L’absence de vision du gouvernement sur le secteur public, sur son pilotage et son attractivité, est inquiétante. Les employeurs territoriaux n’ont jamais été associés aux deux révisions du point d’indice, intervenues sans concertation ni anticipation, et à chaque fois dans l’urgence. Le Ministère semble naviguer à vue. En témoigne encore la dernière trouvaille de la prime « jeux olympiques », sortie du chapeau, en réponse à un manque de préparation de l’événement.
Alors que l’ensemble des personnels mériteraient d’être revalorisés avec une indexation annuelle de leurs salaires sur l’inflation, le Président de la République a réintroduit en début d’année le vieux serpent de mer de la prime au mérite dans la fonction publique. Cette transposition des logiques du secteur privé, telles les primes d’un commercial qui doit faire du chiffre, en dit long sur la perte de repères autour du service public. Le travail bien-fait, c’est à dire dans l’intérêt de tous, est un travail qui ne peut être adossé à une logique comptable. L’aide-soignant, l’ATSEM, l’éducateur sportif, l’assistant social, l’agent du guichet, doivent pouvoir prendre le temps avec leur bénéficiaire, y compris en perdant du temps, pour répondre aux besoins réels de leur usager.
Et puis soyons honnêtes, dans un contexte de fragilisation sans précédent des services publics, cette prime au mérite est aussi un message assez dégueulasse envoyé aux agents. En somme, mettez-vous au travail et nous vous paierons correctement. Ou l’image du fonctionnaire qui se tournerait les pouces dans son bureau. Il s’agit là d’un fabuleux écran de fumée !

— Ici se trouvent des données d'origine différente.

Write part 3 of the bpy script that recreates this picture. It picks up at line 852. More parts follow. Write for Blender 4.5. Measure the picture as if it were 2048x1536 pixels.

Non, la fragilisation du service public ne vient pas de fonctionnaires non-méritants. Elle intervient après des années de chasse à la dépense publique, de course à la suppression de postes, de gel du point d’indice, de fonctionnaire-bashing incessant. De quelle performance voulez-vous parler quand chaque fonctionnaire doit arbitrer lui-même la dégradation de la qualité de service qu’il rend, faute de moyens, avec sans cesse le sentiment d’un travail « ni fait ni à faire ». N’inversons pas le paradigme et les responsabilités. Donnons aux services publics les moyens de fonctionner, à tous ses agents et pas à tel ou tel individu soi-disant méritant.
Je vous invite à adopter cette revalorisation salariale méritée pour nos agents. Sans eux, Lyon ne serait pas Lyon.